Whadda you wanna do with your life?
I wanna rock! Duh-duh-duh-duh! Duh-duh-duh-duh!
This seems like a question that coming in late at 30. There's no set pattern to the way a life develops, but it always felt to me that you figure out the answer to that question in your 20's and are on your way to doing it by now. You have an idea of the career you want to pursue (lottery winner, notwithstanding) and you're working on it. Maybe you're happy, maybe not, but you have goals, you're working towards them, there's some sort of sense of accomplishment and progress.
Not me.
Here I am at 30, feeling pretty much adrift. I have a job, not a career. I live where I do out of familiarity, not necessarily desire. I have some ideas, but nothing to show for them.
I've recently found myself thinking that in a lot of aspeccts of my life, I'm about 10 years behind the curve. I feel like I'm doing and feelingat 30 which I should have at 20. Not so bad, in one respect. Young at heart, I think they call it. Also, immature. But that has it's perks and there's something to be said for it.
However, at the same time, I ahve many more worries at 30 than I did at 20. You feel time ticking away more. Body don't run as well as it used to. The occasionaly mysterious ache is cause for a lot more concern. Less hair where you want it, and more where you don't. And that nagging sense that I should be doing "something," and what I am, in reality, doing is not it.
Why do I stay at this job? It's decent. It pays well. The 'B is a good company to work for. It pays (I can't stress how important that is.) Do I enjoy it? Not particularly. But I worry. Would I even be able to find a new job, one I enjoyed more? I have little experience at that. Resumes, job interviews, monster.com. These are ideas that scare me. And even if I could find a job, jould I find a job that pays as well as this one currently does?
Why do I stay in Boston? It's a fun city. Plenty to do, not too overwhelming in size. But it's been 30 years. Been there, done that. It's certainly not the weather. Again, after 30 eyars, the concept of "seasons" is overated. I like it warm. Fall is nice, and summer of course rules, but non-existent springs, and miserable winters don't suit me. I don't ski or snowboard, so I'm not hanging around for that. Someone told me over the weekend they were surprised I was a summer person. They had me pegged as a winter person. After I punched her out, I wondered why that was. Can a region seep into a personality. Boston seems very much like a "winter" city, and it shows a bit in the people here. While not to say unfriendly, per se, they can be a bit cold.

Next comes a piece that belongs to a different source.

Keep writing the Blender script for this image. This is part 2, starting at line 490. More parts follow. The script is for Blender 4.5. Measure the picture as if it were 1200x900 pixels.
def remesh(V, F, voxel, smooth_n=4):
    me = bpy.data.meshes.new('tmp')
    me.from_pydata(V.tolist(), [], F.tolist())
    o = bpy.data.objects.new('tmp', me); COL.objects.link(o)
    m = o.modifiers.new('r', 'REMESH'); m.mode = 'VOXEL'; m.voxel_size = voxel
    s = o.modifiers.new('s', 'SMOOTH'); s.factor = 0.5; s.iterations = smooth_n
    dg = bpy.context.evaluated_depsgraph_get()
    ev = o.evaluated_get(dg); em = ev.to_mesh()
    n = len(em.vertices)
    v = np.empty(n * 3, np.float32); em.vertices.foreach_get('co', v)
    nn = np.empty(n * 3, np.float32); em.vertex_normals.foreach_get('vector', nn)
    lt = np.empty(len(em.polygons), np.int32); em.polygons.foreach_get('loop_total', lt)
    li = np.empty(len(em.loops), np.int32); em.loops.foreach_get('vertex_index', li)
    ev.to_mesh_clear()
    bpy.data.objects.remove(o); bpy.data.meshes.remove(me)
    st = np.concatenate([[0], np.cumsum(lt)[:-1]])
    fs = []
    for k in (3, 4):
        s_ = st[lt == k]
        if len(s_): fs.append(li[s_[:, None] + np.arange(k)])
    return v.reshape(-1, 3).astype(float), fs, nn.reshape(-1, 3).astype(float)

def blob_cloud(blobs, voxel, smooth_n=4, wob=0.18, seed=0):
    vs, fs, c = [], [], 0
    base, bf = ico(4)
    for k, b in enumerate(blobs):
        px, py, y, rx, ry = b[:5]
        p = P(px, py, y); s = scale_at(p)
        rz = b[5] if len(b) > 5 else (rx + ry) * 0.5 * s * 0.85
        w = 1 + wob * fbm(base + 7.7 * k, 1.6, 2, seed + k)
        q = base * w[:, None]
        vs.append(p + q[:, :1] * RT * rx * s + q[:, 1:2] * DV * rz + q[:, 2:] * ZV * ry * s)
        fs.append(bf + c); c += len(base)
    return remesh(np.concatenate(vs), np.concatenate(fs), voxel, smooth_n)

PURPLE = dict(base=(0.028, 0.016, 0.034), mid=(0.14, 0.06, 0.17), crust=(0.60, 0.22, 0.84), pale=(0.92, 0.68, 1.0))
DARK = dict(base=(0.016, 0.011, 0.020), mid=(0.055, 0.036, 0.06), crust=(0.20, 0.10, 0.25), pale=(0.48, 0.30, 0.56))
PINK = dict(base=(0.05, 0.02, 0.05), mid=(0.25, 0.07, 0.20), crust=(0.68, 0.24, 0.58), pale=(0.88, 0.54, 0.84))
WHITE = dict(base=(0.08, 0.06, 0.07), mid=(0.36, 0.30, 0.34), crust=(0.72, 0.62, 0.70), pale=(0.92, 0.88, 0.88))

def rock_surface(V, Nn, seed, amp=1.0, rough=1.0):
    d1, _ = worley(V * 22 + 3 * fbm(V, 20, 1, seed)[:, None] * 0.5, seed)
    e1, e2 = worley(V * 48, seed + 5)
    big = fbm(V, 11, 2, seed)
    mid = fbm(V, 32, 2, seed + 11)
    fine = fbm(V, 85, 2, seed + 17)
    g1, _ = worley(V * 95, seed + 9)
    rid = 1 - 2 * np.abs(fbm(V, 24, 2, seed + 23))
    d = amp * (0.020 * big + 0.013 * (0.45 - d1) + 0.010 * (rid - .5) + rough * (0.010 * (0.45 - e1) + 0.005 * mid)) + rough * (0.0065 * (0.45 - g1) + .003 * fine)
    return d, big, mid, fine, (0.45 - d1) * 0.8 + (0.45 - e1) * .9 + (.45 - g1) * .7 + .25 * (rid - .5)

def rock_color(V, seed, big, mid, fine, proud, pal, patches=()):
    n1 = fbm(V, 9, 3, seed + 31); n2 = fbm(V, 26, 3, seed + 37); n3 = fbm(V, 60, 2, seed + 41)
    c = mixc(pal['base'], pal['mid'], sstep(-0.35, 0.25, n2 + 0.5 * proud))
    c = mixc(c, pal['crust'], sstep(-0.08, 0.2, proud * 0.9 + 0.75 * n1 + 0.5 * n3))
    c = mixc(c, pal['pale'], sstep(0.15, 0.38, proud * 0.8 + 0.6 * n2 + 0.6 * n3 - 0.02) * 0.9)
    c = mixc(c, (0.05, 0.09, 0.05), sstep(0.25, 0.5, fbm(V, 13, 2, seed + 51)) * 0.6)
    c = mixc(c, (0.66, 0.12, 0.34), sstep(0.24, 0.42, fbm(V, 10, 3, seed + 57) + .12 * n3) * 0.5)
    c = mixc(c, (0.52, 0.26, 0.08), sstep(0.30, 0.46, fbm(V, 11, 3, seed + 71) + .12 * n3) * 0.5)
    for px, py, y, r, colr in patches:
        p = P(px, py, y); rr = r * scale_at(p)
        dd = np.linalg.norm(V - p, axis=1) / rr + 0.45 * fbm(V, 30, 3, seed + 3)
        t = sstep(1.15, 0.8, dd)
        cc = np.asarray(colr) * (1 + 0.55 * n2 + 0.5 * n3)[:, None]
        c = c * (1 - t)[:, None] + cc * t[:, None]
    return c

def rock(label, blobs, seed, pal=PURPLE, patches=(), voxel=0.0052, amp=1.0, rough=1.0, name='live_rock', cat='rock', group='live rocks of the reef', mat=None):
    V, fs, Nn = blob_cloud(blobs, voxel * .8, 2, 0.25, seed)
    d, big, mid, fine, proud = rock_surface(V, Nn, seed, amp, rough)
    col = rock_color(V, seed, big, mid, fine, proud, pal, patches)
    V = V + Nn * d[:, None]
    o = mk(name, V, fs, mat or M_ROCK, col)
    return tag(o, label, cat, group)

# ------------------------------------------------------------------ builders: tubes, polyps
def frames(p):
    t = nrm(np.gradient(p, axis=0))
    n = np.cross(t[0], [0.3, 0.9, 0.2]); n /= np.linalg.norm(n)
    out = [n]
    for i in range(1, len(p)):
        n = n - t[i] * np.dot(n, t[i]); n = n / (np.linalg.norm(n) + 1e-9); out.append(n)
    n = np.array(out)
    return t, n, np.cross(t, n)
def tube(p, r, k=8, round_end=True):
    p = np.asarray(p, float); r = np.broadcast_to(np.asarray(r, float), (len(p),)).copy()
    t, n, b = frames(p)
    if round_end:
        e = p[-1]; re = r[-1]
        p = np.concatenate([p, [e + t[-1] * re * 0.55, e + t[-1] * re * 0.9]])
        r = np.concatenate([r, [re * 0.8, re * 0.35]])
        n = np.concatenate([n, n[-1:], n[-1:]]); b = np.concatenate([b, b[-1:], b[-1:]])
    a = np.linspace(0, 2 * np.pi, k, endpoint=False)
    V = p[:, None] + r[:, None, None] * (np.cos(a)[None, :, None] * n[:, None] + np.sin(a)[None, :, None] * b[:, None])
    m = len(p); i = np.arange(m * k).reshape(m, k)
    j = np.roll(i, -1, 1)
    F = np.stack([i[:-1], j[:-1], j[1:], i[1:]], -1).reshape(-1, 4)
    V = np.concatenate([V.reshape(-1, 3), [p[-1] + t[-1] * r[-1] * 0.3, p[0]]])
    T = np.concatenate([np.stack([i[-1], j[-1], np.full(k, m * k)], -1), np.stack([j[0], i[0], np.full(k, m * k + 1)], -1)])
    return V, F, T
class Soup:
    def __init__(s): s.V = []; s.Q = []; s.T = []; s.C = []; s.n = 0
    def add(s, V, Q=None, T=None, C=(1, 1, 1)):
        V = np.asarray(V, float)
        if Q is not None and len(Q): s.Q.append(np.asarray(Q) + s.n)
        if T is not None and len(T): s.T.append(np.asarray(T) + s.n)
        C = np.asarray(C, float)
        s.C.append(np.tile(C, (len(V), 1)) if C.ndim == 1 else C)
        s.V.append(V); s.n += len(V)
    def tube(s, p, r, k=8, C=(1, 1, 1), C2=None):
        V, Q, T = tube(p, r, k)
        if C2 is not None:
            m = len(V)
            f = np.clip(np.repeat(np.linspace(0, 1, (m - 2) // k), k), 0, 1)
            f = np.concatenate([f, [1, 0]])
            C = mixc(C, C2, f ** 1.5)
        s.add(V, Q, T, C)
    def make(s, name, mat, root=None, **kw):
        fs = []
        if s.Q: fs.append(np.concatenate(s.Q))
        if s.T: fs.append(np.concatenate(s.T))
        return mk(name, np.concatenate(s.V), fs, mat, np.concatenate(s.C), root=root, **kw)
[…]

But why is that question that concerns me. And it concerns me often. I spend a good portion of a work day, wondering "what if?" Could I just up and relocate? But I have bills? What bills, I ask myself? You spent 3 years living with your folks to pay down your debt and you did it. No outstanding loans. Credit card debt, negligible. Yeah, Netflix, phone bill, rent, utilities, sure. But you'll have those anywhere. Car payment? Move somewhere where you don't need a car. There goes that problem. As well as the insurance issues. It's doable. Go ahead. Move somewhere warmer, more to you liking. In the US...outside the country...what's stopping you?
But what about friends? Family? It'd be hard to up and move somewhere, leaving all that behind. But they'll still be friends and family, just not as readily available. So, you won't be spending so many nights at 6. And hell, you're family's scattered all around the country anyway, soon to be more so. But it'd be tough not knowing anyone someplace new. Yeah, but it'd help you break out of your shell, which you really need to do anyway.
These are the conversations I have with myself pretty much every day. Obviously I'm not satisfied with where I am, who I am, etc. But change is ahrd. Change comes with a good whopping dollop of fear. And while in a rearview mirror, those things you feared always seem much smaller and more insignificant, when those fears are still ahead of you, they loom large in the windshield. I think Buffy the Vampire Slayer said it best when it said, "Actual size." But the reality is that for all that awareness, it's still there. You still feel it. And that don't make it any less real. The monster in the closet, boogeyman under the bed.
For all I realzie this, still making the change is hard. Thinking about it is easy, but making it hard. However, at 30 the issues seem much more pressing than at 20, and that immaturity only extends so far.
Maybe someday I'll do something about it, and maybe if I can find some courage not poured from a bottle, maybe that someday could be soon.
1 Comments:
The upside is that you'll have ten extra years to save up for that 'vette and a butt lift when your mid-life crisis hits...
that being said, great post. Wish I had your ability to articulate... and the juevos to write about my own boogeymen.